Solar panels in western Washington produce about 1,100 kWh per year, per installed kilowatt (kW) of capacity. To fully power a house and a car, you’d need to install about 13 kW of solar generation capacity.
Here in Washington, net metering utility rate tariffs allow you to feed excess power to the grid and be paid for it, so, for that typical home, installing 13 kW of solar power would reduce your combined electric and single-car fuel bill to about zero (you still have to pay a minor grid connection charge, usually less than $10/month). Besides the connection fee, you still save about $1300 a year on the electricity your home required before buying the electric car.
The cost of an electric car for commuting 12,000 miles/year varies substantially based on the model. Say, however, that your plan is to use it as a commuter/second car, and that you’re not particularly concerned about longer trips. If the new EV replaces an older commuter car that gets 20 miles per gallon and the gas price is about $4.50/gallon, you’d save $2,700/year on fuel, and probably about $1,000/year on maintenance.
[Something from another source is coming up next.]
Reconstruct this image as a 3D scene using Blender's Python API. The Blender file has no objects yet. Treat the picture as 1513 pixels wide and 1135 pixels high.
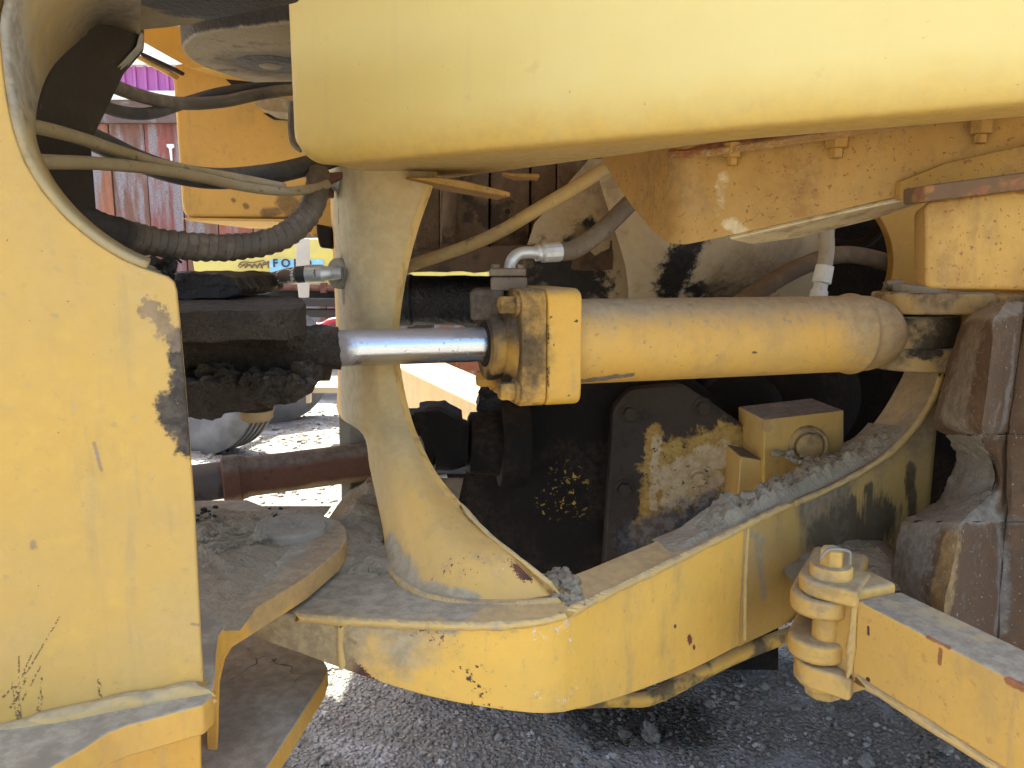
import bpy, bmesh, math, random
import numpy as np
from mathutils import Vector, Matrix, noise as mnoise
random.seed(7); np.random.seed(7)
V = Vector
# ---------------------------------------------------------------- camera, sky, sun, exposure
scene = bpy.context.scene
CAM_Z, PITCH, FPX, CX, CY = 1.2, math.radians(9.0), 1143.0, 756.5, 567.5
cam_data = bpy.data.cameras.new('camera'); cam = bpy.data.objects.new('camera', cam_data)
scene.collection.objects.link(cam); scene.camera = cam
cam.location = (0, 0, CAM_Z); cam.rotation_euler = (math.pi/2 - PITCH, 0, 0)
cam_data.sensor_fit = 'HORIZONTAL'; cam_data.sensor_width = 36.0
cam_data.lens = 36.0*FPX/1513.0; cam_data.clip_start = 0.02; cam_data.clip_end = 2000
SUN_AZ, SUN_EL = math.radians(-48), math.radians(64)
world = bpy.data.worlds.new('World'); scene.world = world; world.use_nodes = True
wn = world.node_tree; wn.nodes.clear()
sky = wn.nodes.new('ShaderNodeTexSky'); sky.sky_type = 'NISHITA'; sky.sun_disc = False
sky.sun_elevation = SUN_EL; sky.sun_rotation = SUN_AZ
sky.air_density = 0.95; sky.dust_density = 3.6; sky.ozone_density = 0.3
bg = wn.nodes.new('ShaderNodeBackground'); bg.inputs[1].default_value = 0.15
wo = wn.nodes.new('ShaderNodeOutputWorld')
wn.links.new(sky.outputs[0], bg.inputs[0]); wn.links.new(bg.outputs[0], wo.inputs[0])
sd = bpy.data.lights.new('sun', 'SUN'); sd.energy = 5.0; sd.angle = math.radians(0.53); sd.color = (1.0, 0.965, 0.85)
sun = bpy.data.objects.new('sun', sd); scene.collection.objects.link(sun)
sdir = V((math.sin(SUN_AZ)*math.cos(SUN_EL), math.cos(SUN_AZ)*math.cos(SUN_EL), math.sin(SUN_EL)))
sun.rotation_euler = sdir.to_track_quat('Z', 'Y').to_euler(); sun.location = (-3, 5, 9)
vs = scene.view_settings
vs.view_transform = 'Standard'; vs.look = 'None'; vs.gamma = 1.0; vs.use_curve_mapping = False
vs.exposure = 2.31
try:
    scene.cycles.use_denoising = True; scene.cycles.max_bounces = 6; scene.cycles.diffuse_bounces = 4; scene.cycles.adaptive_threshold = .03
except Exception: pass

# ---------------------------------------------------------------- measuring: sight lines to real places
_c, _s = math.cos(PITCH), math.sin(PITCH)
def ray(px, py):
    a, b = (px-CX)/FPX, -(py-CY)/FPX
    return V((a, _c + b*_s, -_s + b*_c))
ORG = V((0, 0, CAM_Z))
def P(px, py, Y):
    d = ray(px, py); return ORG + d*(Y/d.y)
def PZ(px, py, z):
    d = ray(px, py); return ORG + d*((z-CAM_Z)/d.z)
def PP(px, py, p0, n):
    d = ray(px, py); return ORG + d*((p0-ORG).dot(n)/d.dot(n))

# ---------------------------------------------------------------- materials
class NT:
    def __init__(s, name):
        s.m = bpy.data.materials.new(name); s.m.use_nodes = True
        s.t = s.m.node_tree; s.n = s.t.nodes; s.l = s.t.links; s.n.clear()
        s.out = s.n.new('ShaderNodeOutputMaterial'); s.b = s.n.new('ShaderNodeBsdfPrincipled')
        s.l.new(s.b.outputs[0], s.out.inputs[0])
        g = s.n.new('ShaderNodeNewGeometry'); s.cache = {}
        s.pos = s.vm('ADD', g.outputs['Position'], (0, 0, 0)); s.nrm = s.vm('ADD', g.outputs['Normal'], (0, 0, 0))
    def put(s, sock, v):
        if isinstance(v, bpy.types.NodeSocket): s.l.new(v, sock)
        elif isinstance(v, (tuple, list)) and len(v) == 3 and sock.type == 'RGBA': sock.default_value = (*v, 1)
        else: sock.default_value = v
    def math(s, op, a, b=0.0, clamp=False):
        n = s.n.new('ShaderNodeMath'); n.operation = op; n.use_clamp = clamp
        s.put(n.inputs[0], a); s.put(n.inputs[1], b); return n.outputs[0]
    def vm(s, op, a, b=(0, 0, 0), out=0):
        n = s.n.new('ShaderNodeVectorMath'); n.operation = op
        s.put(n.inputs[0], a); s.put(n.inputs[1], b); return n.outputs[out]
    def vscale(s, a, f):
        n = s.n.new('ShaderNodeVectorMath'); n.operation = 'SCALE'
        s.put(n.inputs[0], a); s.put(n.inputs[3], f); return n.outputs[0]
    def noise(s, scale, detail=5, rough=.6, stretch=(1, 1, 1), off=(0, 0, 0), dist=0):
        k = ('n', scale, detail, rough, stretch, off, dist)
        if k in s.cache: return s.cache[k]
        v = s.pos
        if stretch != (1, 1, 1): v = s.vm('MULTIPLY', v, stretch)
        if off != (0, 0, 0): v = s.vm('ADD', v, off)
        n = s.n.new('ShaderNodeTexNoise'); s.l.new(v, n.inputs['Vector'])
        n.inputs['Scale'].default_value = scale; n.inputs['Detail'].default_value = detail
        n.inputs['Roughness'].default_value = rough; n.inputs['Distortion'].default_value = dist
        s.cache[k] = n.outputs[0]; return n.outputs[0]
    def vor(s, scale, feature='DISTANCE_TO_EDGE', out=0, warp=0.0):
        n = s.n.new('ShaderNodeTexVoronoi'); n.feature = feature; n.inputs['Scale'].default_value = scale
        v = s.pos
        if warp:
            w = s.n.new('ShaderNodeTexNoise'); s.l.new(s.pos, w.inputs['Vector']); w.inputs['Scale'].default_value = scale*1.5
            v = s.vm('ADD', v, s.vscale(w.outputs[1], warp))
        s.l.new(v, n.inputs['Vector']); return n.outputs[out]
    def ramp(s, x, lo, hi, a=0.0, b=1.0):
        n = s.n.new('ShaderNodeMapRange'); n.interpolation_type = 'SMOOTHSTEP'
        s.put(n.inputs[0], x)
        if lo > hi: lo, hi, a, b = hi, lo, b, a
        for i, q in ((1, lo), (2, hi), (3, a), (4, b)): n.inputs[i].default_value = q
        return n.outputs[0]
    def mix(s, f, a, b):
        n = s.n.new('ShaderNodeMix'); n.data_type = 'RGBA'
        s.put(n.inputs[0], f); s.put(n.inputs[6], a); s.put(n.inputs[7], b); return n.outputs[2]
    def mixf(s, f, a, b):
        n = s.n.new('ShaderNodeMix'); n.data_type = 'FLOAT'
        s.put(n.inputs[0], f); s.put(n.inputs[2], a); s.put(n.inputs[3], b); return n.outputs[0]

# masks: functions of NT that give a 0..1 socket
def N(scale, lo, hi, detail=4, stretch=(1, 1, 1), off=(0, 0, 0), rough=.6, dist=0):
    return lambda t: t.ramp(t.noise(scale, detail, rough, stretch, off, dist), lo, hi)
def UP(lo=.35, hi=.9, amp=.5, scale=25):
    def f(t):
        x = t.n.new('ShaderNodeSeparateXYZ'); t.l.new(t.nrm, x.inputs[0])
        q = t.math('ADD', x.outputs[2], t.math('MULTIPLY', t.math('SUBTRACT', t.noise(scale, 4, .65), .5), amp))
        return t.ramp(q, lo, hi)
    return f
def HI(z0, z1, amp=.1, scale=15, stretch=(1, 1, 1)):      # mask by height, ragged border
    def f(t):
        x = t.n.new('ShaderNodeSeparateXYZ'); t.l.new(t.pos, x.inputs[0])
        q = t.math('ADD', x.outputs[2], t.math('MULTIPLY', t.math('SUBTRACT', t.noise(scale, 6, .65, stretch), .5), amp))
        return t.ramp(q, z0, z1)
    return f
def SEG(segs, nscale=40, amp=.8, soft=.25, detail=4, rough=.7, stretch=(1, 1, 1)):   # ragged stains and tints along short lines: (a, b, radius)
    def f(t):
        best = None
        for a, b, r in segs:
            a, b = V(a), V(b); ba = b-a
            pa = t.vm('SUBTRACT', t.pos, tuple(a))
            if ba.length > 1e-5:
                h = t.math('MULTIPLY', t.vm('DOT_PRODUCT', pa, tuple(ba), 1), 1/ba.length_squared, True)
                pa = t.vm('SUBTRACT', pa, t.vscale(tuple(ba), h))
            d = t.math('MULTIPLY', t.vm('LENGTH', pa, out=1), 1/r)
            best = d if best is None else t.math('MINIMUM', best, d)
        if amp:
            best = t.math('ADD', best, t.math('MULTIPLY', t.math('SUBTRACT', t.noise(nscale, detail, rough, stretch), .5), amp*2))
        return t.ramp(best, 1+soft, 1-soft)
    return f
def CHIP(segs, scale=130, lo=.58, hi=.61, stretch=(1, 1, 1), off=(0, 0, 0), detail=5):   # chips scattered inside worn areas
    return lambda t: t.ramp(t.math('ADD', t.noise(scale, detail, .72, stretch, off), t.math('MULTIPLY', SEG(segs, 1, 0, .9)(t), .22)), lo+.22, hi+.22)
def MUL(*fs):
    def f(t):
        r = fs[0](t)
        for g in fs[1:]: r = t.math('MULTIPLY', r, g(t))
        return r
    return f
def K(fs, k): return lambda t: t.math('MULTIPLY', fs(t), k)
def CRACK(scale, w=.04, warp=.02): return lambda t: t.ramp(t.vor(scale, warp=warp), w, 0.0)

def mat(name, base, rough=.6, metal=0.0, var=.18, vscale=9, layers=(), bump=.25, bscale=140, bdist=.002, spec=.35, crack=None, streak=0.0, coat=0.0):
    t = NT(name)
    n1 = t.noise(vscale, 4, .65); n2 = t.noise(vscale*11, 2, .6)
    f = t.math('ADD', t.math('MULTIPLY', t.math('SUBTRACT', n1, .5), var*2.2), t.math('MULTIPLY', t.math('SUBTRACT', n2, .5), var*.9))
    if streak:
        f = t.math('ADD', f, t.math('MULTIPLY', t.math('SUBTRACT', t.noise(22, 5, .6, (1, 1, .08)), .5), streak))
    f = t.math('ADD', t.math('MULTIPLY', f, .5), .5, True)
    col = t.mix(f, tuple(0*c for c in base), tuple(2*c for c in base))
    ro = t.math('ADD', rough, t.math('MULTIPLY', t.math('SUBTRACT', n1, .5), .25))
    me = metal; did_h = did_g = False
    h = t.math('MULTIPLY', t.noise(bscale, 3, .6), bump)
    for L in layers:
        m = L['mask'](t)
        if 'a' in L: m = t.math('MULTIPLY', m, L['a'])
        c = L['col']
        if isinstance(c[0], (tuple, list)):
            c = t.mix(t.ramp(t.noise(L.get('cs', 60), 3, .7), .35, .65), c[0], c[1])
        col = t.mix(m, col, c); ro = t.mixf(m, ro, L.get('rough', .85))
        if not isinstance(me, float) or me != L.get('metal', 0.0): me = t.mixf(m, me, L.get('metal', 0.0))
        if L.get('h') and not did_h and len(layers) < 8:
            did_h = True
            h = t.math('ADD', h, t.math('MULTIPLY', m, L['h']))
        if L.get('g') and not did_g:
            did_g = True
            h = t.math('ADD', h, t.math('MULTIPLY', t.math('MULTIPLY', t.noise(L.get('gs', 180), 3, .7), m), L['g']))
    if crack:
        h = t.math('SUBTRACT', h, t.math('MULTIPLY', CRACK(*crack)(t), 1.2))
    t.put(t.b.inputs['Base Color'], col); t.put(t.b.inputs['Roughness'], ro); t.put(t.b.inputs['Metallic'], me)
    t.b.inputs['Specular IOR Level'].default_value = spec
    if coat: t.b.inputs['Coat Weight'].default_value = coat; t.b.inputs['Coat Roughness'].default_value = .3
    bn = t.n.new('ShaderNodeBump'); bn.inputs['Strength'].default_value = 1.0; bn.inputs['Distance'].default_value = bdist
    t.l.new(h, bn.inputs['Height']); t.l.new(bn.outputs[0], t.b.inputs['Normal'])
    return t.m

YEL = (0.64, 0.345, 0.062); YPALE = (0.66, 0.42, 0.09)
DUST = ((0.36, 0.295, 0.185), (0.26, 0.22, 0.145)); GREY_DUST = ((0.35, 0.308, 0.22), (0.24, 0.211, 0.148))
RUST = ((0.13, 0.05, 0.026), (0.07, 0.032, 0.022)); ORUST = ((0.30, 0.12, 0.03), (0.19, 0.075, 0.03))
GREASE = ((0.016, 0.013, 0.009), (0.006, 0.005, 0.0045)); BGREASE = ((0.062, 0.046, 0.030), (0.022, 0.018, 0.013))
DARK_CHIP = ((0.09, 0.045, 0.03), (0.05, 0.035, 0.03))
def L(mask, col, **k): return dict(mask=mask, col=col, **k)
def film(a=.5): return L(N(5, .3, .75), DUST, a=a)
def chips(off=(0, 0, 0), lo=.735, hi=.75, scale=38): return L(N(scale, lo, hi, 8, off=off, rough=.72), DARK_CHIP, h=-.6, rough=.8)
def specks(off=(3, 1, 2), lo=.72, hi=.76, scale=260, col=DARK_CHIP): return L(N(scale, lo, hi, 3, off=off), col, a=.8)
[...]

Your total savings: $5,000/year.
A new base-model electric vehicle – one with enough range for comfortable commuting, but not for long-range driving – can cost around $30,000. A 240 volt home charger, which most EV drivers prefer, would add about $2,500. The cost of a 13 kW solar installation, e.g., via the Solarize program the Skagit Valley Clean Energy Cooperative sponsored this year, would be about $36,400 before tax credits, or $25,500 after tax credits. Your total up-front cost would be about $58,000.
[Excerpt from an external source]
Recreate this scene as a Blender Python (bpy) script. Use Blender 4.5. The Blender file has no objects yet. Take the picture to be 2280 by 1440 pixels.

Driving a car 12,000 miles a year for 12 years puts 144,000 miles on it. With modern cars, that’s realistic.
After 12 years, you’ll have saved $60,000, or $2,000 more than you invested in these devices. At that point, you’d need to buy a new car – but you probably would anyway, since 144,000 miles is a good lifetime for a gasoline engine car, too.
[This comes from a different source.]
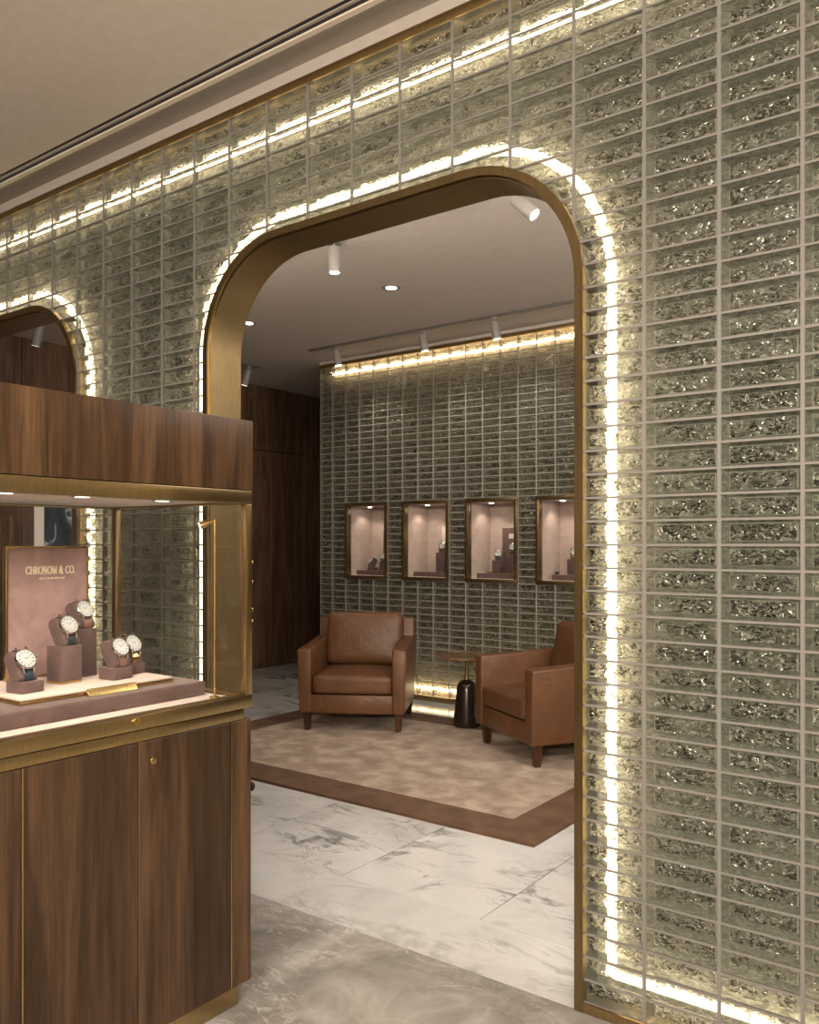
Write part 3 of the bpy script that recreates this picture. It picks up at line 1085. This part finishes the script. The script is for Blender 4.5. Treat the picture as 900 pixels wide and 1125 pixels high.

Over the next 12 years, your savings on car maintenance would be a little less because maintenance wouldn’t cost as much on a new internal combustion engine car as it did on the used one you originally replaced. So, you’d only save, on average, about $4,500/year for the next 12 years, or another $54,000.
Total savings over 24 years: $56,000 – and your car fuel budget will be predictable, not volatile. If the price of oil goes up, your total savings will be even greater.
The price of oil is more likely to go up, on average, over 24 years, than it is to go down. It has gone up, on average, over the last two 24 year periods, because easily accessible, shallow, low-sulfur oil has long since been discovered. New oil fields are likely to be in inaccessible (e.g., deep ocean, remote Siberia) locations with inherently high costs of discovery, development, production and delivery. Even if all regulations were removed, and drilling was completely unrestricted, oil prices would still have to be high to justify and repay investment in pursuing new oil.